TASK GOAL
Copy out exactly the lines from the first line of the material below through the line containing "mesh_obj('tail_light', V, F, TAILRED, van)", and nothing beyond them.
:: GIVEN MATERIAL
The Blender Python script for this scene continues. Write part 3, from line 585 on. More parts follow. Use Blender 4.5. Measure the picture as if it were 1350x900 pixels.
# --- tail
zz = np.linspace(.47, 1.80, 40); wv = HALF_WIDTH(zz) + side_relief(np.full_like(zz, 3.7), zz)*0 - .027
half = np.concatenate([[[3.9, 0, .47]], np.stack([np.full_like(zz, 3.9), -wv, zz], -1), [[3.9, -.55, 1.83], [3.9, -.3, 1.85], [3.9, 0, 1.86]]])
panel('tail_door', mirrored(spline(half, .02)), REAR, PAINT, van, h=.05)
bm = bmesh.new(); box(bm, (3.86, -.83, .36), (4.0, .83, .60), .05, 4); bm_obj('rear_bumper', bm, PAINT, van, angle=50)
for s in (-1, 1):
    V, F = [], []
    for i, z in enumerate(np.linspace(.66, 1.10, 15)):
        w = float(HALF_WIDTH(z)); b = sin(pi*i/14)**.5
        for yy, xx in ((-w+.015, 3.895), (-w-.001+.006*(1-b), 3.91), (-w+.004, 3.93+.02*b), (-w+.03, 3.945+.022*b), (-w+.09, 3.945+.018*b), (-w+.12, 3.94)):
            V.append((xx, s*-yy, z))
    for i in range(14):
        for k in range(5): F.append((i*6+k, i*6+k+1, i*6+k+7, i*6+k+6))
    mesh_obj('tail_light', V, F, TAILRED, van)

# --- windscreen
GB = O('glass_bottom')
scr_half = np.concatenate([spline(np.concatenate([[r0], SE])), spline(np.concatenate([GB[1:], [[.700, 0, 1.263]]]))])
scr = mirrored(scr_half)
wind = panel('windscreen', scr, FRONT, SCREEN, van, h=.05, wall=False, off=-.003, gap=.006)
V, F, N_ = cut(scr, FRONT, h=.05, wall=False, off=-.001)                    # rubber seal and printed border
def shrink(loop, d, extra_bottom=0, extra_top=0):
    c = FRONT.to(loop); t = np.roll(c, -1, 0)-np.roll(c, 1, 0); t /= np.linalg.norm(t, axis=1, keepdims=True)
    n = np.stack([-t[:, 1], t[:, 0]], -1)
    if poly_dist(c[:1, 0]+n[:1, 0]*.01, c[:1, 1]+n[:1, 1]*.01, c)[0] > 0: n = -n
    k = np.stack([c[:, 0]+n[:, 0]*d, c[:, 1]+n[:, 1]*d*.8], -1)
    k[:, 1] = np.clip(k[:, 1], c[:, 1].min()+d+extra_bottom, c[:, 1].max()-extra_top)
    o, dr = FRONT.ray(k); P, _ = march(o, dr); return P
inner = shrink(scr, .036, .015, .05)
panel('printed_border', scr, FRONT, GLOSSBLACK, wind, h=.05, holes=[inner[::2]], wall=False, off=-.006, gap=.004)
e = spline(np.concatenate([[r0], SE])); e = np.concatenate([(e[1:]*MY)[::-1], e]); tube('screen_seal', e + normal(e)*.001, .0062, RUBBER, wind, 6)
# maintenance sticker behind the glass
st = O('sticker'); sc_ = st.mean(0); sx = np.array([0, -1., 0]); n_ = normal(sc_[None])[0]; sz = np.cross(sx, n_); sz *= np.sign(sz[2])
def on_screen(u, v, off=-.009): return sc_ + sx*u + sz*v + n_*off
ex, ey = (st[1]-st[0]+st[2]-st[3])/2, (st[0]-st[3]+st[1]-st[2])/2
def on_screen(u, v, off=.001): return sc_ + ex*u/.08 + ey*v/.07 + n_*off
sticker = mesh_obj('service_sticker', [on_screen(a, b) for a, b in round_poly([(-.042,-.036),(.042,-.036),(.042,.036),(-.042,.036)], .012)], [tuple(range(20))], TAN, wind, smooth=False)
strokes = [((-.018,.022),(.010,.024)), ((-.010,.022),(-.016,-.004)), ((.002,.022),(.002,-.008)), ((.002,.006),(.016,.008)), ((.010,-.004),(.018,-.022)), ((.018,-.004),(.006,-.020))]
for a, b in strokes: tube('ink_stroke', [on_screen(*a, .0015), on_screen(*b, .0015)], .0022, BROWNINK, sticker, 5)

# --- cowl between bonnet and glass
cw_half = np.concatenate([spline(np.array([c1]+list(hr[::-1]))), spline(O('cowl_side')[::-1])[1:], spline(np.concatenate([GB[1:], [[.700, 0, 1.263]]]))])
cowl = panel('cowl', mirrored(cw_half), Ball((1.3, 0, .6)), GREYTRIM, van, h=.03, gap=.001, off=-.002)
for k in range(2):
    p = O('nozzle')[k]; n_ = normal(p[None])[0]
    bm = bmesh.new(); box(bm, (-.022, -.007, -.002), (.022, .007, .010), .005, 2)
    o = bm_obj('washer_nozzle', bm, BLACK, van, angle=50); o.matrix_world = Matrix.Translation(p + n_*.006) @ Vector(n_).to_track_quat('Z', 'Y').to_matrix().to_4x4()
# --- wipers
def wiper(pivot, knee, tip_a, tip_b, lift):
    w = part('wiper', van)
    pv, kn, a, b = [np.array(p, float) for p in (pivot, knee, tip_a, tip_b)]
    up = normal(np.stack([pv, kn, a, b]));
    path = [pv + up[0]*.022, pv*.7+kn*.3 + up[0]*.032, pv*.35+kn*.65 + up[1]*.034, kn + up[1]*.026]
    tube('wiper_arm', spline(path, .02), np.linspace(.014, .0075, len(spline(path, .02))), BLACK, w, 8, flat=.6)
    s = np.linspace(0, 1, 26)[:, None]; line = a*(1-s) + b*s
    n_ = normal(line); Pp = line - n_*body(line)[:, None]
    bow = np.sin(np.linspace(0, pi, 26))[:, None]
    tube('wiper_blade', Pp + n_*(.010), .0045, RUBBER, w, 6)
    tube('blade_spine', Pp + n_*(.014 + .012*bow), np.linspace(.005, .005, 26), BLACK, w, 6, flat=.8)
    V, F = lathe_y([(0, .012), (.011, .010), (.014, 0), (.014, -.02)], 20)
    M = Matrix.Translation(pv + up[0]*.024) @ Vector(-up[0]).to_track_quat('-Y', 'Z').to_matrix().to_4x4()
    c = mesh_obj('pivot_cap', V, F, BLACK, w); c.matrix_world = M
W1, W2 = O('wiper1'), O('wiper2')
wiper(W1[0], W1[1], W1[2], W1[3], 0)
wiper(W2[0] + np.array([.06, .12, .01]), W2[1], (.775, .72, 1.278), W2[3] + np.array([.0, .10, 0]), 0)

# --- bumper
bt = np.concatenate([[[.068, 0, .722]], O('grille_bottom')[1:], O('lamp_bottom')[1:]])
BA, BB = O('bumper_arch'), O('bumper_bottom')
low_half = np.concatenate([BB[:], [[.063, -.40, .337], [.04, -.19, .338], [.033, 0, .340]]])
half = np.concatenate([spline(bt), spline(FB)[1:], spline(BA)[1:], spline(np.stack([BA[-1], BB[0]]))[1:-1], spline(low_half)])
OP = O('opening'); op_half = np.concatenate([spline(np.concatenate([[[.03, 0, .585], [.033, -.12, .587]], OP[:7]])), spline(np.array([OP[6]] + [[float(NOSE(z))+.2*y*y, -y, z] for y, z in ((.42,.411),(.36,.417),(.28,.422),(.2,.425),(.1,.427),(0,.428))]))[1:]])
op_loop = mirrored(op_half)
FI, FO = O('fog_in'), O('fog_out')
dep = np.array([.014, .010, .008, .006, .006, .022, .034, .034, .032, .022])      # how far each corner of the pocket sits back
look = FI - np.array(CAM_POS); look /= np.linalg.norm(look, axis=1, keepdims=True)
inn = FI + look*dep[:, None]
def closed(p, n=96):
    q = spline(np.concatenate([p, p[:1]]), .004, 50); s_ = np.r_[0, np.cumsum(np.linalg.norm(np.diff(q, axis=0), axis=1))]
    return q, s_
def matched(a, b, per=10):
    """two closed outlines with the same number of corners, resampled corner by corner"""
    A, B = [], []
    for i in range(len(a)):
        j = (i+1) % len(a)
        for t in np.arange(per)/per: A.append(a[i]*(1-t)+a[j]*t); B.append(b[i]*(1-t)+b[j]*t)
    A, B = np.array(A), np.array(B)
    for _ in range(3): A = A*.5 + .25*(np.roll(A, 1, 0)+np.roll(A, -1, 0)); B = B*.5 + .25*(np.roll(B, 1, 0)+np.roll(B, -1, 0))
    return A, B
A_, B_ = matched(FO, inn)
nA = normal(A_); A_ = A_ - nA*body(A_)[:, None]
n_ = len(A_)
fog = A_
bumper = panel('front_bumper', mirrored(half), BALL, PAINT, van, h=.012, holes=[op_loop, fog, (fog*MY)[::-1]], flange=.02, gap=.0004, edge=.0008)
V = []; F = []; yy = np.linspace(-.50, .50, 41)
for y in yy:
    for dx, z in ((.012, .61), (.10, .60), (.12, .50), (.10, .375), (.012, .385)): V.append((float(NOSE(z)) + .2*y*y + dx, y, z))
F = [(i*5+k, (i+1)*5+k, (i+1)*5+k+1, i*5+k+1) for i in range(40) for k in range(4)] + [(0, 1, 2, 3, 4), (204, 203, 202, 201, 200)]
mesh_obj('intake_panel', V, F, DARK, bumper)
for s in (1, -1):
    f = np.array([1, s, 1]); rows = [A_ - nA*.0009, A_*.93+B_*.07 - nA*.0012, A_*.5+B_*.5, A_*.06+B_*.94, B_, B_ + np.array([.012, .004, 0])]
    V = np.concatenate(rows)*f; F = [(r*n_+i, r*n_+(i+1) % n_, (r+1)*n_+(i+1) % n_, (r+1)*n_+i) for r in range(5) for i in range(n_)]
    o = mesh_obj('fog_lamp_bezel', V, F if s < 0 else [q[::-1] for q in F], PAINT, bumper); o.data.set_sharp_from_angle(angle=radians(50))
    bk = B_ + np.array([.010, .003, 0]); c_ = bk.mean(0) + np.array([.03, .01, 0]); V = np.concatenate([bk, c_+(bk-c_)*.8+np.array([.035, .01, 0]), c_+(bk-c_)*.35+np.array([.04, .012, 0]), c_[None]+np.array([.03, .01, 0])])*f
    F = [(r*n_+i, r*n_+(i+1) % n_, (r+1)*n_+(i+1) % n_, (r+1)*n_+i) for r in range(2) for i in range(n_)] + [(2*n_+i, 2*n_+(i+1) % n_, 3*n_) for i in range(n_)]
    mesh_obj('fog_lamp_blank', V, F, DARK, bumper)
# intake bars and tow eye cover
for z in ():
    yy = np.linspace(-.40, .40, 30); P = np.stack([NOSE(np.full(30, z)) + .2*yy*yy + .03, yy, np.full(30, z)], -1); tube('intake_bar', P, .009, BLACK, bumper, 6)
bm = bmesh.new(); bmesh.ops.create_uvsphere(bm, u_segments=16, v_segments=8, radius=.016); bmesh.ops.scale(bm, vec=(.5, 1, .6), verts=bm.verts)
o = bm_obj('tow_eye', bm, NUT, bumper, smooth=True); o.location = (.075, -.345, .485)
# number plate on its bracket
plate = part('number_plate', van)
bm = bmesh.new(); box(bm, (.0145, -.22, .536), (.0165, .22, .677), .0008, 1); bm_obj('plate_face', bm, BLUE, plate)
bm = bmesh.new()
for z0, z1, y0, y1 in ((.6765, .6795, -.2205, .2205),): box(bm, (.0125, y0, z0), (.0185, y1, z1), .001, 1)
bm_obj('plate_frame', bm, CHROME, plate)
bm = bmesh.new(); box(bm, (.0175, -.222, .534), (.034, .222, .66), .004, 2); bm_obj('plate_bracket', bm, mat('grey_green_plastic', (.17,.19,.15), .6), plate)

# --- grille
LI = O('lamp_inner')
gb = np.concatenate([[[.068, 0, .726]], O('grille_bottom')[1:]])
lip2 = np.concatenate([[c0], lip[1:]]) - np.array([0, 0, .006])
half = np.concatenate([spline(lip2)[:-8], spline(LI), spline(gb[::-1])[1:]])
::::
WRITTEN SOLUTION
The Blender Python script for this scene continues. Write part 3, from line 585 on. More parts follow. Use Blender 4.5. Measure the picture as if it were 1350x900 pixels.
# --- tail
zz = np.linspace(.47, 1.80, 40); wv = HALF_WIDTH(zz) + side_relief(np.full_like(zz, 3.7), zz)*0 - .027
half = np.concatenate([[[3.9, 0, .47]], np.stack([np.full_like(zz, 3.9), -wv, zz], -1), [[3.9, -.55, 1.83], [3.9, -.3, 1.85], [3.9, 0, 1.86]]])
panel('tail_door', mirrored(spline(half, .02)), REAR, PAINT, van, h=.05)
bm = bmesh.new(); box(bm, (3.86, -.83, .36), (4.0, .83, .60), .05, 4); bm_obj('rear_bumper', bm, PAINT, van, angle=50)
for s in (-1, 1):
    V, F = [], []
    for i, z in enumerate(np.linspace(.66, 1.10, 15)):
        w = float(HALF_WIDTH(z)); b = sin(pi*i/14)**.5
        for yy, xx in ((-w+.015, 3.895), (-w-.001+.006*(1-b), 3.91), (-w+.004, 3.93+.02*b), (-w+.03, 3.945+.022*b), (-w+.09, 3.945+.018*b), (-w+.12, 3.94)):
            V.append((xx, s*-yy, z))
    for i in range(14):
        for k in range(5): F.append((i*6+k, i*6+k+1, i*6+k+7, i*6+k+6))
    mesh_obj('tail_light', V, F, TAILRED, van)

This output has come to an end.